Pakistani state seems to have been in a love-hate relationship with Fehmida Riaz. She faced a sedition case, had to be in exile but was also given a presidential Pride of Performance Award.
Introducing her to the audience as a formality at the beginning of a session at the LLF that was meant to launch her book ‘Hum Log’, writer Khaled Ahmad said Fehmida was not treated well by the state most of the time.
She got popularity or ‘notoriety’ in 1973 with the publication of ‘Badan Durida’ -- a book comprising her ‘rebellious’ poems not expected by many from a woman.
“I have a composite identity,” she told the audience. “After migrating to Pakistan, my parents settled in Hyderabad (Sindh), but my mother went to Meerut for delivery when I was born.” So she was at the same time a Sindhi and an ‘Indian’, but she owns Sindhi identity.
She says that among Urdu writers, she has always been feeling like an ‘outsider’.
Recalling ‘hard times’, she said under Zia regime there was so much oppression in society and she was hunted by the regime because of her progressive views.
“As many as 14 cases were registered against me and one of them carried sedition charges for which I could be hanged,” she said.
“At that time my children were quite young; one of them just two-and-a-half-years old. As it was not possible for me to go behind the bars, I went to India while I was on a bail.”

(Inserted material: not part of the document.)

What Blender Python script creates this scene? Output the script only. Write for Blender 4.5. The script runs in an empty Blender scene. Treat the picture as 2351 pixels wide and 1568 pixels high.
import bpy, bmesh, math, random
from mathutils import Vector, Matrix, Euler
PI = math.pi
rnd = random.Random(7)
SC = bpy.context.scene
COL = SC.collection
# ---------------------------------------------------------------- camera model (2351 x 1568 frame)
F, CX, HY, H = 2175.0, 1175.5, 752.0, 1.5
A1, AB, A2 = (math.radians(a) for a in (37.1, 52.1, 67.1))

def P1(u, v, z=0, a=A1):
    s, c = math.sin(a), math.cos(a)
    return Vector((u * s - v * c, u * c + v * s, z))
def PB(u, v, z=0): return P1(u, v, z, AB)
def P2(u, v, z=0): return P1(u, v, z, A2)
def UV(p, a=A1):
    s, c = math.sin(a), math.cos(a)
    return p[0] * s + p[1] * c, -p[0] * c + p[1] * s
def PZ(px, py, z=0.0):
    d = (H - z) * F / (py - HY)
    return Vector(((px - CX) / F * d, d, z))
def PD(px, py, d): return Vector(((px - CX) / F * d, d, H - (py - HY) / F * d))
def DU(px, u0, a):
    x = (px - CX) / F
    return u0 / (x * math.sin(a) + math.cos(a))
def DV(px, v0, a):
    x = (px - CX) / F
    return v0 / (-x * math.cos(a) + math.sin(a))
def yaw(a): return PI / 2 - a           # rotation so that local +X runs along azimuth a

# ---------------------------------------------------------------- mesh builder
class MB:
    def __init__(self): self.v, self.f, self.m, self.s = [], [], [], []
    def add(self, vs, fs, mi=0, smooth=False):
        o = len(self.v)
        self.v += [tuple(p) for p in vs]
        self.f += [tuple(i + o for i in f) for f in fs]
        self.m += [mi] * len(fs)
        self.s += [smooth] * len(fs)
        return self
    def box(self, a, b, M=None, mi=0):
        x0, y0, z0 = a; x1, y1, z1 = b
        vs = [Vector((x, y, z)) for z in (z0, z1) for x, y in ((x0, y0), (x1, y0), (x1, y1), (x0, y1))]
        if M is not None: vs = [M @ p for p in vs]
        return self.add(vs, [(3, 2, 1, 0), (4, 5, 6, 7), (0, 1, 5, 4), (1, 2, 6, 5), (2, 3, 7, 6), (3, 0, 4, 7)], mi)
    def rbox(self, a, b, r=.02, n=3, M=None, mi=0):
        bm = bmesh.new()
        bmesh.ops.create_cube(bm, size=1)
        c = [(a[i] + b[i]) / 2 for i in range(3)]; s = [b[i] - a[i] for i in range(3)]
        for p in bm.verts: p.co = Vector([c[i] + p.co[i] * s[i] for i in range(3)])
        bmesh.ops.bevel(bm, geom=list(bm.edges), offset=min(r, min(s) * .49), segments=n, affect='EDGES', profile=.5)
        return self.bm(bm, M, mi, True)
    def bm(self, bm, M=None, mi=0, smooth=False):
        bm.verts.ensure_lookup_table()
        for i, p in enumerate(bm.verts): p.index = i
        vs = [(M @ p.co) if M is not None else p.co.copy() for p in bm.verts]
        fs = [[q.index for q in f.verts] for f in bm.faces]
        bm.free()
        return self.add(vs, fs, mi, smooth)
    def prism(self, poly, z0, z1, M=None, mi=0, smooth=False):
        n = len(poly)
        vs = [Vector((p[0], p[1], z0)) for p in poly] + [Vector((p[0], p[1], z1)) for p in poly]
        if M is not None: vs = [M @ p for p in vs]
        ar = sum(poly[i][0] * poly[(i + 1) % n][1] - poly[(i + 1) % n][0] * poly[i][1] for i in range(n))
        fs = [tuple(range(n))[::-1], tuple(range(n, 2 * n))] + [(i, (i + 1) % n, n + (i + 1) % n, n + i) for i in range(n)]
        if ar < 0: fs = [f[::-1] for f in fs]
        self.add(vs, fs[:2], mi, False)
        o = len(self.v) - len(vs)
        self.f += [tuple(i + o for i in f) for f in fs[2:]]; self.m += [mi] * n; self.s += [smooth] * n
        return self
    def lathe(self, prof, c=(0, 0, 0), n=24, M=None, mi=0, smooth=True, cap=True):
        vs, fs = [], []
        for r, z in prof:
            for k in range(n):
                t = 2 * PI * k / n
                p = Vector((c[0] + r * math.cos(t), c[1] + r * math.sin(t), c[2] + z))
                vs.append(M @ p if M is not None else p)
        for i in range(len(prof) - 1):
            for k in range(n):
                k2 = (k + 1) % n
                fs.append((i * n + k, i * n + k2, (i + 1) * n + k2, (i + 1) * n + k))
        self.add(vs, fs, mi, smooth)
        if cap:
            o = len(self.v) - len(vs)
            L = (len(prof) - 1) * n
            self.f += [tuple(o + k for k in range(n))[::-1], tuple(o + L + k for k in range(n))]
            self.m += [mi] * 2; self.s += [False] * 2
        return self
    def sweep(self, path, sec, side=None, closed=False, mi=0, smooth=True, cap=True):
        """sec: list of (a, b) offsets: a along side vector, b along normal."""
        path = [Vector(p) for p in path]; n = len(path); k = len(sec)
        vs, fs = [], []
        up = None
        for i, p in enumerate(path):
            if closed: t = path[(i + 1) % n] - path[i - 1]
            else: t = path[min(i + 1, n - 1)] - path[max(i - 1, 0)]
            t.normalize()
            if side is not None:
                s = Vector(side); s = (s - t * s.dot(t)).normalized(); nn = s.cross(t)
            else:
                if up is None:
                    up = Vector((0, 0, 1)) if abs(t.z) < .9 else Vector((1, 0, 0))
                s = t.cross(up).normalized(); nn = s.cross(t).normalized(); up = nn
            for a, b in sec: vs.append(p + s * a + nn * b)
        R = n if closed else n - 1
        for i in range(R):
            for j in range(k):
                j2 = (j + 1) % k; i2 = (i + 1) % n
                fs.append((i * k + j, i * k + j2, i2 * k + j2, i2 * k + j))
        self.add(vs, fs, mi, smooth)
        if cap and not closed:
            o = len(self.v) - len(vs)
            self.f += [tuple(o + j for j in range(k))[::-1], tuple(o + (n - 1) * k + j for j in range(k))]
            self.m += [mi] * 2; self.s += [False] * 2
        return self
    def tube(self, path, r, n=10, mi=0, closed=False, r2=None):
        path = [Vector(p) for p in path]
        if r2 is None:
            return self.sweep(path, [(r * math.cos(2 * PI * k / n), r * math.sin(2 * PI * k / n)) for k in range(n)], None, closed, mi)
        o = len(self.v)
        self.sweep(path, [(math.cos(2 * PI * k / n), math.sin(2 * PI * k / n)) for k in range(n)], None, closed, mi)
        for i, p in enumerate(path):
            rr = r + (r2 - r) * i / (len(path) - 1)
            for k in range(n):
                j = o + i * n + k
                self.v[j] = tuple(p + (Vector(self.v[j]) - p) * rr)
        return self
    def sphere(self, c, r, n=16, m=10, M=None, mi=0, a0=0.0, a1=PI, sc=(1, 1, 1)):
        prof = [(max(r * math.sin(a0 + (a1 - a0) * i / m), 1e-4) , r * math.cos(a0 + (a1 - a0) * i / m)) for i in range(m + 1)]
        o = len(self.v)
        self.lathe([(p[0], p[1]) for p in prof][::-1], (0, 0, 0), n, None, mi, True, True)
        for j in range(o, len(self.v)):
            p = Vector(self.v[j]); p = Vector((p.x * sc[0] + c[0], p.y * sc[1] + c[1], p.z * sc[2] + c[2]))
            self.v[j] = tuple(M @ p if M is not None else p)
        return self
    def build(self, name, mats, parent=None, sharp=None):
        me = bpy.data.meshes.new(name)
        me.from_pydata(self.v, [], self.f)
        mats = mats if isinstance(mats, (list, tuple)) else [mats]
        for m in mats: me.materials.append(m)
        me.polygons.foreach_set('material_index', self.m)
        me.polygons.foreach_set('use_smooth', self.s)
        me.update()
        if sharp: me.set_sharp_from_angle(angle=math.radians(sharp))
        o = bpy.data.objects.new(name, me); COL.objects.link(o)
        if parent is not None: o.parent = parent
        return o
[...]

In India, Amrita Preetam was her good friend and since Fehmida had once met Ms Indra Gandhi when she was in opposition, she (as prime minister) knew her and that helped her stay there for seven years. But back in the country she was dubbed a ‘traitor’, especially after publication of her poem ‘Dilli’ (Delhi) in which she had called the city ‘her mother’.

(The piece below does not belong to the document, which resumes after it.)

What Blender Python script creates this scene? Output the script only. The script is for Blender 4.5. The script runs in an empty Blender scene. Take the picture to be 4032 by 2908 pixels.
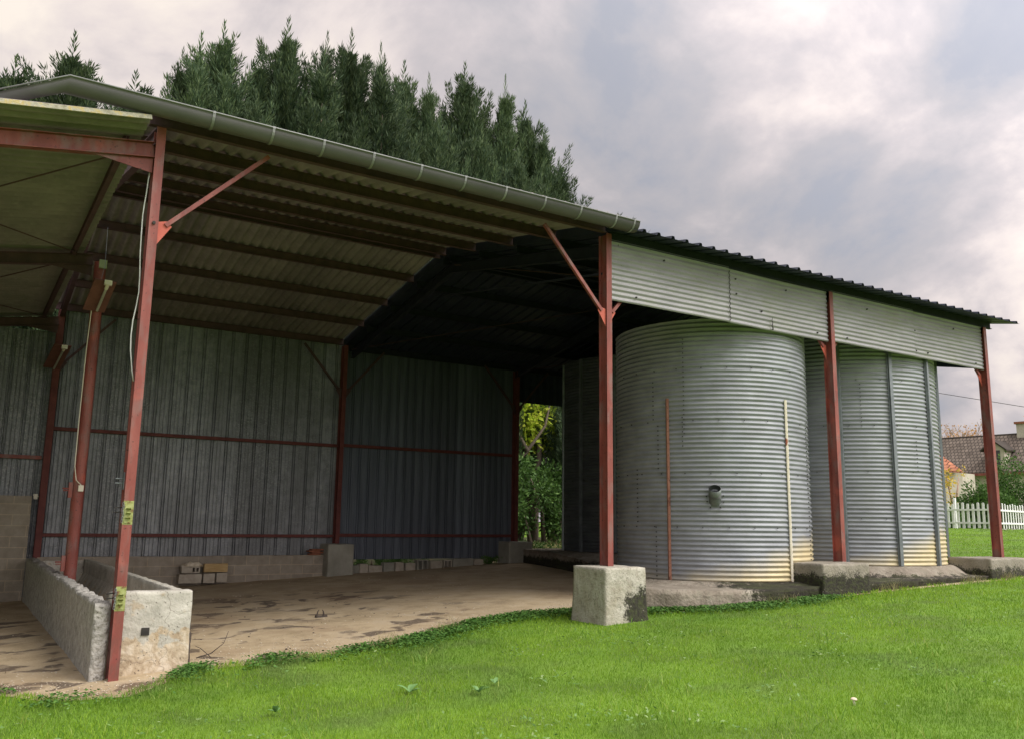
import bpy, math, random
import numpy as np
from mathutils import Vector, Matrix, noise as mnoise
random.seed(7); rng = np.random.default_rng(7)
SC = bpy.context.scene; COL = SC.collection
V = Vector

# ---------------- camera ----------------
CAM = V((-1.4605, -9.3153, 1.6)); YAW, PIT, ROL, FPX = 0.5642, 0.1729, 0.0143, 3422.9
Fw = V((math.sin(YAW)*math.cos(PIT), math.cos(YAW)*math.cos(PIT), math.sin(PIT)))
Rt = Fw.cross(V((0, 0, 1))).normalized(); Up = Rt.cross(Fw)
Rt, Up = Rt*math.cos(ROL)+Up*math.sin(ROL), -Rt*math.sin(ROL)+Up*math.cos(ROL)
cam = bpy.data.cameras.new('camera'); camo = bpy.data.objects.new('camera', cam); COL.objects.link(camo)
cam.sensor_fit = 'HORIZONTAL'; cam.sensor_width = 36; cam.lens = FPX/4032*36; cam.clip_end = 3000
camo.matrix_world = Matrix(((Rt.x, Up.x, -Fw.x, CAM.x), (Rt.y, Up.y, -Fw.y, CAM.y), (Rt.z, Up.z, -Fw.z, CAM.z), (0, 0, 0, 1)))
SC.camera = camo
def ray(px, py): return Fw+Rt*((px-2016)/FPX)-Up*((py-1454)/FPX)
def at(px, py, ax, v):
    d = ray(px, py); return CAM+d*((v-CAM[ax])/d[ax])
def far(px, py, dist):
    d = ray(px, py); return CAM+d*dist

# ---------------- light ----------------
SC.view_settings.view_transform = 'Standard'; SC.view_settings.look = 'None'
SC.view_settings.exposure = 0.87; SC.view_settings.gamma = 1
SUN_EL, SUN_AZ = 48, 150            # azimuth measured from +y (into the barn) towards +x
w = bpy.data.worlds.new('World'); SC.world = w; w.use_nodes = True
nt = w.node_tree; nt.nodes.clear()
def N(nt, t, **k):
    n = nt.nodes.new(t)
    for a, b in k.items():
        if a.startswith('i_'):
            key = a[2:]; key = int(key) if key.isdigit() else key.replace('_', ' ')
            n.inputs[key].default_value = b
        else: setattr(n, a, b)
    return n
def ramp(nt, stops, src=None, interp='LINEAR'):
    r = nt.nodes.new('ShaderNodeValToRGB'); cr = r.color_ramp; cr.interpolation = interp
    while len(cr.elements) < len(stops): cr.elements.new(.5)
    for e, (p, c) in zip(cr.elements, stops):
        e.position = p; e.color = (c[0], c[1], c[2], 1) if hasattr(c, '__len__') else (c, c, c, 1)
    if src is not None: nt.links.new(src, r.inputs[0])
    return r
def mathn(nt, op, a, b=None, c=None):
    n = nt.nodes.new('ShaderNodeMath'); n.operation = op
    for i, x in enumerate((a, b, c)):
        if x is None: continue
        if isinstance(x, (int, float)): n.inputs[i].default_value = x
        else: nt.links.new(x, n.inputs[i])
    return n.outputs[0]
L = nt.links.new
tc = N(nt, 'ShaderNodeTexCoord'); sx = N(nt, 'ShaderNodeSeparateXYZ'); L(tc.outputs['Generated'], sx.inputs[0])
zz = mathn(nt, 'ADD', mathn(nt, 'MAXIMUM', sx.outputs[2], 0.0), 0.5)
cb = N(nt, 'ShaderNodeCombineXYZ'); L(mathn(nt, 'DIVIDE', sx.outputs[0], zz), cb.inputs[0]); L(mathn(nt, 'DIVIDE', sx.outputs[1], zz), cb.inputs[1])
mp = N(nt, 'ShaderNodeMapping'); L(cb.outputs[0], mp.inputs[0]); mp.inputs['Location'].default_value = (9, 2.5, 0)
n1 = N(nt, 'ShaderNodeTexNoise', i_Scale=3.4, i_Detail=10.0, i_Roughness=.56, i_Distortion=.25); L(mp.outputs[0], n1.inputs[0])
n2 = N(nt, 'ShaderNodeTexNoise', i_Scale=1.3, i_Detail=3.0, i_Roughness=.5); L(mp.outputs[0], n2.inputs[0])
mixd = mathn(nt, 'ADD', mathn(nt, 'MULTIPLY', n1.outputs[0], .62), mathn(nt, 'MULTIPLY', n2.outputs[0], .42))
cr = ramp(nt, [(.42, (.215, .218, .245)), (.47, (.255, .245, .26)), (.515, (.315, .29, .298)), (.56, (.41, .368, .358)), (.62, (.50, .45, .405))], mixd)
zup = mathn(nt, 'MAXIMUM', sx.outputs[2], 0.0)
sdir = (math.sin(math.radians(SUN_AZ))*math.cos(math.radians(SUN_EL)), math.cos(math.radians(SUN_AZ))*math.cos(math.radians(SUN_EL)), math.sin(math.radians(SUN_EL)))
dt = N(nt, 'ShaderNodeVectorMath', operation='DOT_PRODUCT'); L(tc.outputs['Generated'], dt.inputs[0]); dt.inputs[1].default_value = sdir
glow = mathn(nt, 'POWER', mathn(nt, 'MAXIMUM', dt.outputs['Value'], 0.0), 1.6)      # clouds are brightest round the hidden sun
elev = mathn(nt, 'ADD', mathn(nt, 'MULTIPLY_ADD', mathn(nt, 'POWER', zup, 3.0), 1.0, 1.0), mathn(nt, 'MULTIPLY', glow, 2.8))      # overcast skies brighten towards the zenith
bgc = N(nt, 'ShaderNodeBackground'); L(cr.outputs[0], bgc.inputs[0]); L(elev, bgc.inputs[1])
sky = N(nt, 'ShaderNodeTexSky', sky_type='NISHITA', sun_disc=False); sky.sun_elevation = math.radians(SUN_EL); sky.sun_rotation = math.radians(SUN_AZ)
bgs = N(nt, 'ShaderNodeBackground', i_Strength=.08); L(sky.outputs[0], bgs.inputs[0])
cov = ramp(nt, [(.33, .8), (.44, 1.0)], mixd)
ms = N(nt, 'ShaderNodeMixShader'); L(cov.outputs[0], ms.inputs[0]); L(bgs.outputs[0], ms.inputs[1]); L(bgc.outputs[0], ms.inputs[2])
wo = N(nt, 'ShaderNodeOutputWorld'); L(ms.outputs[0], wo.inputs[0])
sl = bpy.data.lights.new('sun', 'SUN'); so = bpy.data.objects.new('sun', sl); COL.objects.link(so)
sl.energy = 1.5; sl.angle = math.radians(28); sl.color = (1, .95, .88)
sd = V((math.sin(math.radians(SUN_AZ))*math.cos(math.radians(SUN_EL)), math.cos(math.radians(SUN_AZ))*math.cos(math.radians(SUN_EL)), math.sin(math.radians(SUN_EL))))
so.rotation_euler = sd.to_track_quat('Z', 'Y').to_euler()

# ---------------- materials ----------------
def mat(name, stops, scale=4, detail=6, rough=.8, metal=0, bump=.2, bscale=30, stretch=(1, 1, 1), spec=.3, coord='pos', bdist=.02, extra=None, distort=0.0, roughness=.6):
    m = bpy.data.materials.new(name); m.use_nodes = True; t = m.node_tree
    b = t.nodes['Principled BSDF']; b.inputs['Roughness'].default_value = rough; b.inputs['Metallic'].default_value = metal
    b.inputs['Specular IOR Level'].default_value = spec
    g = N(t, 'ShaderNodeNewGeometry'); o = N(t, 'ShaderNodeTexCoord')
    src = g.outputs['Position'] if coord == 'pos' else o.outputs['Object']
    mpp = N(t, 'ShaderNodeMapping'); mpp.inputs['Scale'].default_value = stretch; t.links.new(src, mpp.inputs[0])
    n = N(t, 'ShaderNodeTexNoise', i_Scale=float(scale), i_Detail=float(detail), i_Roughness=roughness, i_Distortion=float(distort)); t.links.new(mpp.outputs[0], n.inputs[0])
    r = ramp(t, stops, n.outputs[0]); col = r.outputs[0]
    if bump:
        nb = N(t, 'ShaderNodeTexNoise', i_Scale=float(bscale), i_Detail=5.0); t.links.new(mpp.outputs[0], nb.inputs[0])
        bp = N(t, 'ShaderNodeBump', i_Strength=bump, i_Distance=bdist); t.links.new(nb.outputs[0], bp.inputs['Height']); t.links.new(bp.outputs[0], b.inputs['Normal'])
    if extra: col = extra(t, col, src, b)
    t.links.new(col, b.inputs['Base Color'])
    return m
def mixc(t, fac, a, b, blend='MIX'):
    n = t.nodes.new('ShaderNodeMix'); n.data_type = 'RGBA'; n.blend_type = blend
    for s, x in ((n.inputs['Factor'], fac), (n.inputs['A'], a), (n.inputs['B'], b)):
        if isinstance(x, (int, float)): s.default_value = x
        elif isinstance(x, tuple): s.default_value = (x[0], x[1], x[2], 1)
        else: t.links.new(x, s)
    return n.outputs['Result']
def noisef(t, src, scale, lo, hi, detail=5, stretch=None, distort=0.0):
    if stretch:
        mm = N(t, 'ShaderNodeMapping'); mm.inputs['Scale'].default_value = stretch; t.links.new(src, mm.inputs[0]); src = mm.outputs[0]
    n = N(t, 'ShaderNodeTexNoise', i_Scale=float(scale), i_Detail=float(detail), i_Distortion=float(distort)); t.links.new(src, n.inputs[0])
    return ramp(t, [(lo, 0), (hi, 1)], n.outputs[0]).outputs[0]
def zfac(t, src, z0, z1, axis=2):      # 1 below z0 falling to 0 at z1
    s = N(t, 'ShaderNodeSeparateXYZ'); t.links.new(src, s.inputs[0])
    mr = N(t, 'ShaderNodeMapRange'); mr.inputs[1].default_value = z0; mr.inputs[2].default_value = z1; mr.inputs[3].default_value = 1; mr.inputs[4].default_value = 0
    t.links.new(s.outputs[axis], mr.inputs[0]); return mr.outputs[0]

def red_extra(t, col, src, b):
    f = noisef(t, src, 9, .5, .68, 8, (1, 1, .35))
    c = mixc(t, mathn(t, 'MULTIPLY', f, .75), col, (.20, .125, .11))
    f2 = noisef(t, src, 34, .63, .72, 4)
    c = mixc(t, f2, c, (.05, .022, .018))
    c = mixc(t, mathn(t, 'MULTIPLY', zfac(t, src, .0, 1.0), mathn(t, 'MULTIPLY', noisef(t, src, 14, .42, .6, 7, (1, 1, .4)), .8)), c, (.10, .052, .038))
    f3 = noisef(t, src, 3, .60, .70, 3)
    return mixc(t, mathn(t, 'MULTIPLY', f3, .55), c, (.46, .10, .065))
M = {}
M['red'] = mat('red_oxide_paint', [(.3, (.155, .038, .030)), (.5, (.225, .058, .045)), (.7, (.30, .092, .072))], 5, 8, .52, 0, .25, 60, (1, 1, .3), .4, extra=red_extra, bdist=.004)
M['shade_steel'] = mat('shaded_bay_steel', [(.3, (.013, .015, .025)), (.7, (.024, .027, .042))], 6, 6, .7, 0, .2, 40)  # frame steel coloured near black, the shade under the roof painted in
M['maroon'] = mat('maroon_paint', [(.3, (.10, .028, .026)), (.7, (.17, .05, .042))], 6, 6, .65, 0, .2, 40)
M['red_dark'] = mat('red_purlin_paint', [(.3, (.066, .040, .044)), (.7, (.115, .062, .064))], 6, 6, .7, 0, .2, 40, extra=None)
M['gusset'] = mat('bright_red_primer', [(.3, (.42, .085, .055)), (.7, (.5, .13, .09))], 9, 6, .5, 0, .15, 60)
def sheet_tone(t, col, src, w_, lo=.8, hi=1.12, axis=0):
    sp = N(t, 'ShaderNodeSeparateXYZ'); t.links.new(src, sp.inputs[0])
    fl = mathn(t, 'FLOOR', mathn(t, 'DIVIDE', sp.outputs[axis], w_)); wn = N(t, 'ShaderNodeTexWhiteNoise', noise_dimensions='1D'); t.links.new(fl, wn.inputs['W'])
    mr = N(t, 'ShaderNodeMapRange'); t.links.new(wn.outputs[0], mr.inputs[0]); mr.inputs[3].default_value = lo; mr.inputs[4].default_value = hi
    cc = N(t, 'ShaderNodeCombineXYZ')
    for q in range(3): t.links.new(mr.outputs[0], cc.inputs[q])
    return mixc(t, 1.0, col, cc.outputs[0], 'MULTIPLY')
def galv_extra(t, col, src, b):
    col = sheet_tone(t, col, src, .915)
    f = noisef(t, src, 26, .52, .66, 6)
    c = mixc(t, f, col, (.30, .31, .31))
    f2 = noisef(t, src, 1.3, .42, .62, 5, (1, 1, .5))
    c = mixc(t, mathn(t, 'MULTIPLY', f2, .55), c, (.13, .135, .14))
    return c
M['clad'] = mat('spangled_wall_sheet', [(.3, (.155, .165, .18)), (.5, (.22, .233, .255)), (.7, (.30, .315, .34))], 7, 9, .5, .35, .12, 60, (1, 1, .8), .4, extra=galv_extra, bdist=.004)
M['clad2'] = mat('newer_wall_sheet', [(.3, (.095, .11, .14)), (.7, (.165, .185, .225))], 5, 7, .48, .45, .08, 60, (2, 2, .12), .4, bdist=.004, extra=lambda t, c, s, b: sheet_tone(t, c, s, .705, .75, 1.15))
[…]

About ‘Hum Log’ published by Oxford, she says it is about the people of three countries – Pakistan, India and Bangladesh – and “what they have done to themselves and to one another.”
About ‘Zinda Bahar’ a story in the book, she says it is a woman’s quest for love who moves from place to place and person to person to look for it. The book also deals with the dilemma of the displaced Beharis who were considered outsiders in their own country.
It also throws light on phenomena of MQM, which she says was re-birth of Muslim League. Both parties, she says could not come up to the expectations of the lower middle class that was once their backbone. Same was the case with BJP in India, she said.
She says establishment has been reckless. “They have been pitching one group against another to get themselves strengthened,” she adds.
“Our present leaders don’t have the acumen to lead us because they are not well-read,” she says.